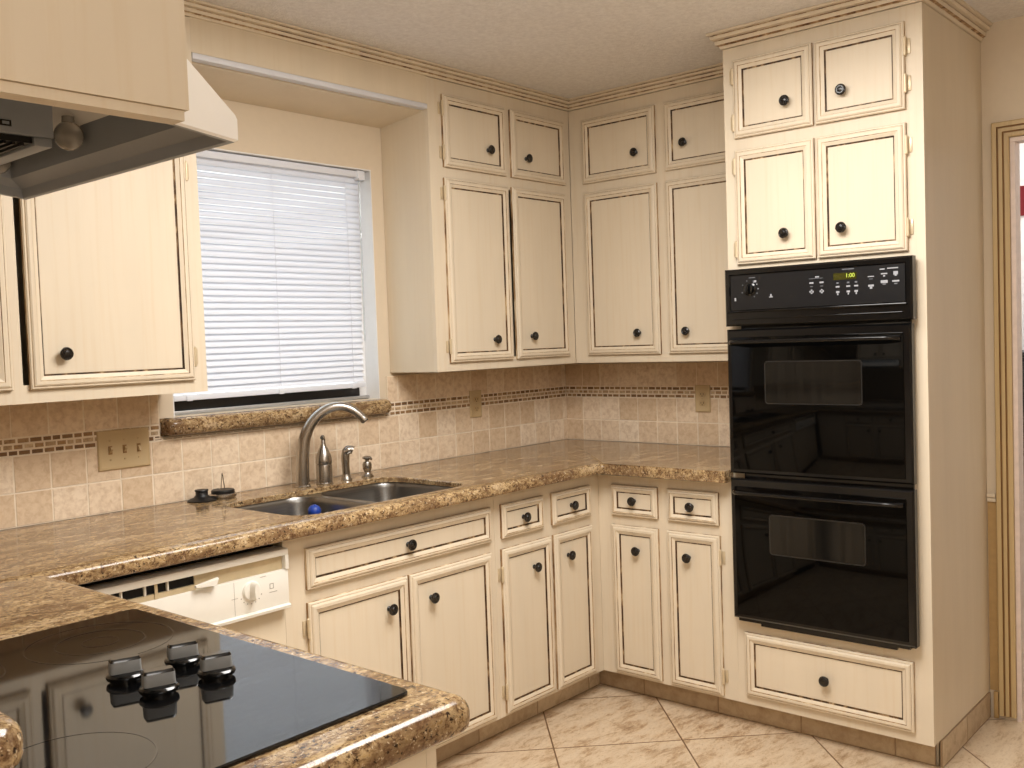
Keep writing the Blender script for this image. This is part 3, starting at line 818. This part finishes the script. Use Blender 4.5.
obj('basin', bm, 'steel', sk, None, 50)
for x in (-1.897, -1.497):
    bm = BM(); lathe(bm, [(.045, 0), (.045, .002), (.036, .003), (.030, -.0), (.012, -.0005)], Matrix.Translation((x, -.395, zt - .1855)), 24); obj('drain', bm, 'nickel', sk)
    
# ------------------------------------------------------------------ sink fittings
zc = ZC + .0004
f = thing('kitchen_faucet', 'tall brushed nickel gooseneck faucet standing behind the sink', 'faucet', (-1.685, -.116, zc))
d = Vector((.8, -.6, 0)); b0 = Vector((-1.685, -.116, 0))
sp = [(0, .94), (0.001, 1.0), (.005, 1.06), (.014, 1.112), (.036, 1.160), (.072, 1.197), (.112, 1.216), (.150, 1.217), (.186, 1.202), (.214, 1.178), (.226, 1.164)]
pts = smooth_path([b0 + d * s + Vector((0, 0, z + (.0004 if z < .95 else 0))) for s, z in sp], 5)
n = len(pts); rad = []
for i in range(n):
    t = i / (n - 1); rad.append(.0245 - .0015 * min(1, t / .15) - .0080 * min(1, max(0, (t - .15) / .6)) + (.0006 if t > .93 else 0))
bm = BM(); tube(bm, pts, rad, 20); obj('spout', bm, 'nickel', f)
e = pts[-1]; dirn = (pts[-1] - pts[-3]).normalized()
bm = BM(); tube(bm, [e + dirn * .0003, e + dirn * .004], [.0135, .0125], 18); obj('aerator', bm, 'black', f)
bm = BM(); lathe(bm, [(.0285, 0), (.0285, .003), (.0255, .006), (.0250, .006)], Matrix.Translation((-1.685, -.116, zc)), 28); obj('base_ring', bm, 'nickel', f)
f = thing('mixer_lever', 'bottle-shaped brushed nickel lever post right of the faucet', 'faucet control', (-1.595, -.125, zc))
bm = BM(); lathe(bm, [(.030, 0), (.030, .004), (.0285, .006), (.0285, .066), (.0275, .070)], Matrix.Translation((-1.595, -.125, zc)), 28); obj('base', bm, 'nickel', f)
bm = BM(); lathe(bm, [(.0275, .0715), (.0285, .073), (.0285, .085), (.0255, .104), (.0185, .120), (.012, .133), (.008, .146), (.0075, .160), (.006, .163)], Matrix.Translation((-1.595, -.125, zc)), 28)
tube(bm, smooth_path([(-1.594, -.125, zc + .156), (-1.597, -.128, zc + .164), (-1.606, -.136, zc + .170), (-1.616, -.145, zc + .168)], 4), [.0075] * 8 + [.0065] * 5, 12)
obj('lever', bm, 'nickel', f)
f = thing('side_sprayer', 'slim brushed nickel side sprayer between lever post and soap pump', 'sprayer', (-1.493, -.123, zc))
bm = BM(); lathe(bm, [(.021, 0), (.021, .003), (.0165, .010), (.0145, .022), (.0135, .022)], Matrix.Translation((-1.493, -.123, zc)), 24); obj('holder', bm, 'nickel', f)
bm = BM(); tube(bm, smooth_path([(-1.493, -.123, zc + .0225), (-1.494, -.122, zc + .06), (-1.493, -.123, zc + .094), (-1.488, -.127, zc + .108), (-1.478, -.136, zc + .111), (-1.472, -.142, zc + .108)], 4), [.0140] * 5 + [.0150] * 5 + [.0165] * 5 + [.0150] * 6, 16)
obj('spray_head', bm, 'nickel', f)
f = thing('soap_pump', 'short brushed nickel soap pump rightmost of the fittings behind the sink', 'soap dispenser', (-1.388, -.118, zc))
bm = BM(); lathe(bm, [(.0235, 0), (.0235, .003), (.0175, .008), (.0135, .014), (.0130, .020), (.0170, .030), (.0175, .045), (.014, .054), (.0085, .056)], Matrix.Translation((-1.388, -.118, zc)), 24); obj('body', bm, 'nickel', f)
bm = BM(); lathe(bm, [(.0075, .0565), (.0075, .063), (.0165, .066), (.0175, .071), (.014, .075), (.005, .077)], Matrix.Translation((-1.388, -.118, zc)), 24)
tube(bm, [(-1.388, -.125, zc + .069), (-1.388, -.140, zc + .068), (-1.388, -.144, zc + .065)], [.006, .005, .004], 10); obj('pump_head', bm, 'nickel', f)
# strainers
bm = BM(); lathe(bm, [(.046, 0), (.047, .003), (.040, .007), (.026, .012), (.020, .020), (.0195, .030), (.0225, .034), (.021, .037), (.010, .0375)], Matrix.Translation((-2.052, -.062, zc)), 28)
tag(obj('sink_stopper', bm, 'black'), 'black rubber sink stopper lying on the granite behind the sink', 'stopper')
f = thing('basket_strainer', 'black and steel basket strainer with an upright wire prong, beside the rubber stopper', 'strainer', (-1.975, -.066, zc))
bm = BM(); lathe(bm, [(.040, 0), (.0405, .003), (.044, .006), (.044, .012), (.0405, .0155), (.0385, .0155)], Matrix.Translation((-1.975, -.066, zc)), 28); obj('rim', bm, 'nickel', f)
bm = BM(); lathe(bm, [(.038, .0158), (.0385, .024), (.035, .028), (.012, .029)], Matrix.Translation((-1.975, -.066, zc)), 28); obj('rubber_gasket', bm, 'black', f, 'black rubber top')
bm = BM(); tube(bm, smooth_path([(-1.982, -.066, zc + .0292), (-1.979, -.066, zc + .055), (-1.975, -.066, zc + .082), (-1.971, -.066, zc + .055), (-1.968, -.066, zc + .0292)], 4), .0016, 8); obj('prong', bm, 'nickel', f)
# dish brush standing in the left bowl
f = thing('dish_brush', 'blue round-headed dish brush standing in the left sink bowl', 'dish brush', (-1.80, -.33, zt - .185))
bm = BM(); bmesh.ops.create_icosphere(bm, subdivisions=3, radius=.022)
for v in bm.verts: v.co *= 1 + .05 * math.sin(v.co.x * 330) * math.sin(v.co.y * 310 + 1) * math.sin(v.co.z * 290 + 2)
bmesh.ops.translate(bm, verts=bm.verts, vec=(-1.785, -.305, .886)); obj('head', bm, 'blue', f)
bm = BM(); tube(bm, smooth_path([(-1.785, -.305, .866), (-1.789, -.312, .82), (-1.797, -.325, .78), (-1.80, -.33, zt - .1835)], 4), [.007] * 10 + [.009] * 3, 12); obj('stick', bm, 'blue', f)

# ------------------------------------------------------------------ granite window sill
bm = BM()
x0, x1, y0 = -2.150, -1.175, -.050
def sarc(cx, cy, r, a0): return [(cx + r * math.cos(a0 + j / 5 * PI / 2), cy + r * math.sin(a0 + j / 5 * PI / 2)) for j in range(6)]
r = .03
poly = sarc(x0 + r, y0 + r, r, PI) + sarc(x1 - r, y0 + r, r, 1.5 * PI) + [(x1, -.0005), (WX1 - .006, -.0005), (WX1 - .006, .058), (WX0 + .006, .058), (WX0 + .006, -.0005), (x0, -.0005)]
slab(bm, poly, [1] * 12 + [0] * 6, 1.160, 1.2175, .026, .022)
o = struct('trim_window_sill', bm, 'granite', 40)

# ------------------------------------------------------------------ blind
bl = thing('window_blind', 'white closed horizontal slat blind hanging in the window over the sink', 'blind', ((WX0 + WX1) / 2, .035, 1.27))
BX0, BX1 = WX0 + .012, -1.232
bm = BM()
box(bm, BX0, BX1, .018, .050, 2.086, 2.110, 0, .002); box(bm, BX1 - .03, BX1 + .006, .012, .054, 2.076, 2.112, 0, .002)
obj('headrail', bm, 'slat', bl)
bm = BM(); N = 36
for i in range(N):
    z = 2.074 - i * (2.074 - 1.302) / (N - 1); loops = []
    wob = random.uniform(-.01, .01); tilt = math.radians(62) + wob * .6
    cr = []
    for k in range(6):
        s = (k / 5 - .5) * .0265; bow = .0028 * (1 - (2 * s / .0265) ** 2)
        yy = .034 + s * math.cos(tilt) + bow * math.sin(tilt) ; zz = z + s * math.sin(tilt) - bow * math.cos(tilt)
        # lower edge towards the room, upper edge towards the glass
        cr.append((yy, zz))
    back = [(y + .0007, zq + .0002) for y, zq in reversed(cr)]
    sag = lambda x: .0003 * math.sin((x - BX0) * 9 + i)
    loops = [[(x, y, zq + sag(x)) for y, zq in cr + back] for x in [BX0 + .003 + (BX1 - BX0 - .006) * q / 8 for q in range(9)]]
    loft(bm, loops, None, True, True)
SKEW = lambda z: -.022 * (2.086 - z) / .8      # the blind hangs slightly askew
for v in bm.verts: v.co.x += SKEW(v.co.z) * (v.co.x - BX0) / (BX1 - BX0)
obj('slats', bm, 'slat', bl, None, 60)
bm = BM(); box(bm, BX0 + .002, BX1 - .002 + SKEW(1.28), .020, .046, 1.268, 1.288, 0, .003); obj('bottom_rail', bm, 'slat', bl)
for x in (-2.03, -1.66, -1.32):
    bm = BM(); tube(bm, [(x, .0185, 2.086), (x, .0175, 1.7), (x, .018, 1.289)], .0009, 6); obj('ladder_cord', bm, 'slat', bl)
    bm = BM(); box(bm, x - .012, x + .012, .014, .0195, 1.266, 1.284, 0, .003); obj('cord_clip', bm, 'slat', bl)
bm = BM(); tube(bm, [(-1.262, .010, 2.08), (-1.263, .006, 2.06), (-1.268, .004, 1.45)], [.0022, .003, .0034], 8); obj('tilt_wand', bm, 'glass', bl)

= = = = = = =

Begin at the first line of the material and copy each line exactly through the one containing "bm, 'nickel', sk)". Omit pictures.

Keep writing the Blender script for this image. This is part 3, starting at line 818. This part finishes the script. Use Blender 4.5.
obj('basin', bm, 'steel', sk, None, 50)
for x in (-1.897, -1.497):
    bm = BM(); lathe(bm, [(.045, 0), (.045, .002), (.036, .003), (.030, -.0), (.012, -.0005)], Matrix.Translation((x, -.395, zt - .1855)), 24); obj('drain', bm, 'nickel', sk)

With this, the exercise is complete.